Look through the material below for "from". Copy every line that contains it.

══ Collected data ══

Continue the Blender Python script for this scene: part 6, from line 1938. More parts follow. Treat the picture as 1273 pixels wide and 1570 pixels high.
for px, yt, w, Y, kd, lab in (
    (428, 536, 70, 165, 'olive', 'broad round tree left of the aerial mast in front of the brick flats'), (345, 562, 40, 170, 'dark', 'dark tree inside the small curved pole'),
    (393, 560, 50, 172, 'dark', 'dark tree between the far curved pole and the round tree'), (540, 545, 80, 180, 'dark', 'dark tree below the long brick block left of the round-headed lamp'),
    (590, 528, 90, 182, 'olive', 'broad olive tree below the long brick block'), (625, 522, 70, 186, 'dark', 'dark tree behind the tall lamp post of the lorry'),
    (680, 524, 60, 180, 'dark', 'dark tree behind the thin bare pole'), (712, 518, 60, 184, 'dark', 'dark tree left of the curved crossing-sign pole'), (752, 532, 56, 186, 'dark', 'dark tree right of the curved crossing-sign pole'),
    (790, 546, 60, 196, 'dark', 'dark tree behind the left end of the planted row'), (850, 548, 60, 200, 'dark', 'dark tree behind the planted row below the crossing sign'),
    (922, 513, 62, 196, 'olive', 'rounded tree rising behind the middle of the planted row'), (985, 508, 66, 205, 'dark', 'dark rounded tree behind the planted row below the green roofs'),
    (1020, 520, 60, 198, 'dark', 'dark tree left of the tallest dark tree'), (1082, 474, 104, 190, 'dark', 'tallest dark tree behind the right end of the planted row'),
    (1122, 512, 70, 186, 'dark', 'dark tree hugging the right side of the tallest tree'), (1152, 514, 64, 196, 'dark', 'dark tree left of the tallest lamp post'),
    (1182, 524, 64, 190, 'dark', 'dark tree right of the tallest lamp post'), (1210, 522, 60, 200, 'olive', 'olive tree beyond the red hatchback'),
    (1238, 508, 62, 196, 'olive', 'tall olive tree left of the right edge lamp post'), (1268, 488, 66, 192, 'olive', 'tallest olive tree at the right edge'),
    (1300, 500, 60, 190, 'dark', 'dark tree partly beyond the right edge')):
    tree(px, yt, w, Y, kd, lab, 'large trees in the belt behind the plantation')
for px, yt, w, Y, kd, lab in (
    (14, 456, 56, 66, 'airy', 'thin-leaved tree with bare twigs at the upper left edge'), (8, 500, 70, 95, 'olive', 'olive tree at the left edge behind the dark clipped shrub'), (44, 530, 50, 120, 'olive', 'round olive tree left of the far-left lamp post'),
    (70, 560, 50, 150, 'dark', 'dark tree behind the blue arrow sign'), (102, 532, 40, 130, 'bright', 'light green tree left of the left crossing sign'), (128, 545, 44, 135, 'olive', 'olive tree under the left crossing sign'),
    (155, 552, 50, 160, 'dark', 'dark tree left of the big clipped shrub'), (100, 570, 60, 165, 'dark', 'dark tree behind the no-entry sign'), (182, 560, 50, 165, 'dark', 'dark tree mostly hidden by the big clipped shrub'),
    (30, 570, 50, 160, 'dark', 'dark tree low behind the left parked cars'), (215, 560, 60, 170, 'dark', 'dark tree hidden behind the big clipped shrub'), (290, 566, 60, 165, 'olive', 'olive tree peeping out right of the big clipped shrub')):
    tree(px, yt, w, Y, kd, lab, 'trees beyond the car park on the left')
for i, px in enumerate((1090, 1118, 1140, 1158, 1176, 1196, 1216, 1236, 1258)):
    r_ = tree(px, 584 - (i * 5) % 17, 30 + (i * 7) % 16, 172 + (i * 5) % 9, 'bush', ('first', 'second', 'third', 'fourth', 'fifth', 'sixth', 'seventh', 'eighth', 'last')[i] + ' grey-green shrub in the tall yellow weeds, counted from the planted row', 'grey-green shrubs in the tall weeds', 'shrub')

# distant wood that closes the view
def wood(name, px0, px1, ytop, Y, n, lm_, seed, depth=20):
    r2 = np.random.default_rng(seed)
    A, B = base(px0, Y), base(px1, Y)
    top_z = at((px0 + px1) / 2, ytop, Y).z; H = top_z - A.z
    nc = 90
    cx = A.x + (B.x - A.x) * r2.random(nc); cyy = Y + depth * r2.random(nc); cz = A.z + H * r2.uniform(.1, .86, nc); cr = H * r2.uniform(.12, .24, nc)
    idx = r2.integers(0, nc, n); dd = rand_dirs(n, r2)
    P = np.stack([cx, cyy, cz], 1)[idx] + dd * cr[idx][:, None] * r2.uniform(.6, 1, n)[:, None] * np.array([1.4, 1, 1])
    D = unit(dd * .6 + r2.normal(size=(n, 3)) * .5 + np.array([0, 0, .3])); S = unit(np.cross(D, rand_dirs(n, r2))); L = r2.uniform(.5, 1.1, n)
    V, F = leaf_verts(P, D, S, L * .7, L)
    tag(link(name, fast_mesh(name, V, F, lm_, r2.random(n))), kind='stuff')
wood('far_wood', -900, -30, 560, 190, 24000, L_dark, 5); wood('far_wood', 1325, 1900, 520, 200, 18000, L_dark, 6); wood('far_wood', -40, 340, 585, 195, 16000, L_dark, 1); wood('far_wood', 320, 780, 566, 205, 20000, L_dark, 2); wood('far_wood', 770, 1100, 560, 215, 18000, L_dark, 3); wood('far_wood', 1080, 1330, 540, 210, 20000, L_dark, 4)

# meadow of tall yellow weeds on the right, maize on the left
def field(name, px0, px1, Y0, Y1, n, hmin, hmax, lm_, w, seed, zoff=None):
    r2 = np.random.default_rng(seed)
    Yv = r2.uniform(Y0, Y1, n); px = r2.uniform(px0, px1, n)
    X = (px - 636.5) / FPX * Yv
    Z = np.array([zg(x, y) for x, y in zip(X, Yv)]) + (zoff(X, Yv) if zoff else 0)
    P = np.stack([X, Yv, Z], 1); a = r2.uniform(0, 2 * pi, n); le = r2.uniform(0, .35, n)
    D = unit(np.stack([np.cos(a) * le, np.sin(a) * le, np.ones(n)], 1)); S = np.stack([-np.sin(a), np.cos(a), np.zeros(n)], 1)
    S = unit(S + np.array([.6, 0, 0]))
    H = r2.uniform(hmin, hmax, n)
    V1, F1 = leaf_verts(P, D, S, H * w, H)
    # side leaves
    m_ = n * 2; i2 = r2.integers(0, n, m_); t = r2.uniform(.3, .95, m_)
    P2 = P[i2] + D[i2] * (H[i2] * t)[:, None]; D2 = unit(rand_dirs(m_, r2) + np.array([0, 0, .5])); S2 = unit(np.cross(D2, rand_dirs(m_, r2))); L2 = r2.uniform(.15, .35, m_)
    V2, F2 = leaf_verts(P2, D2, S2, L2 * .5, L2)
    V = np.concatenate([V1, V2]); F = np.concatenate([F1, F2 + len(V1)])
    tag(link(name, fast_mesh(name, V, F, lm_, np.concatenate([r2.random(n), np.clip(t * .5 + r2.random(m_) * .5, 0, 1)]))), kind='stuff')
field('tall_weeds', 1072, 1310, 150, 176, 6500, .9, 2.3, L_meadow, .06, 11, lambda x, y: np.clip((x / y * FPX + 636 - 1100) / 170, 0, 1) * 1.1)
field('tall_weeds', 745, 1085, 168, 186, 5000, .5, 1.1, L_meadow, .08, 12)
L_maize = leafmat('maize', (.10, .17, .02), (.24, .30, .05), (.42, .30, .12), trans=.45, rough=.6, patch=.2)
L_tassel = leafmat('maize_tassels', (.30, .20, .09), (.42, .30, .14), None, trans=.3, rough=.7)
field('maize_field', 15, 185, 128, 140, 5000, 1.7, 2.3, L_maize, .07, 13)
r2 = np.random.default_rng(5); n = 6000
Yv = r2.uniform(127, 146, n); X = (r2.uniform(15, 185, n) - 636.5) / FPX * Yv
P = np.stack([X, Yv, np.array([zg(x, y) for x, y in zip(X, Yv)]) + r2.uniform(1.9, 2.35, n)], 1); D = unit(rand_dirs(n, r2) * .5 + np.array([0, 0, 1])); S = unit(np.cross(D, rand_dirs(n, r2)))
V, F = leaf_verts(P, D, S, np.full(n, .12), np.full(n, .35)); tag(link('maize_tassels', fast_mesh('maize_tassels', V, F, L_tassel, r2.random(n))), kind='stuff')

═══

#### Written solution:
Continue the Blender Python script for this scene: part 6, from line 1938. More parts follow. Treat the picture as 1273 pixels wide and 1570 pixels high.
    r_ = tree(px, 584 - (i * 5) % 17, 30 + (i * 7) % 16, 172 + (i * 5) % 9, 'bush', ('first', 'second', 'third', 'fourth', 'fifth', 'sixth', 'seventh', 'eighth', 'last')[i] + ' grey-green shrub in the tall yellow weeds, counted from the planted row', 'grey-green shrubs in the tall weeds', 'shrub')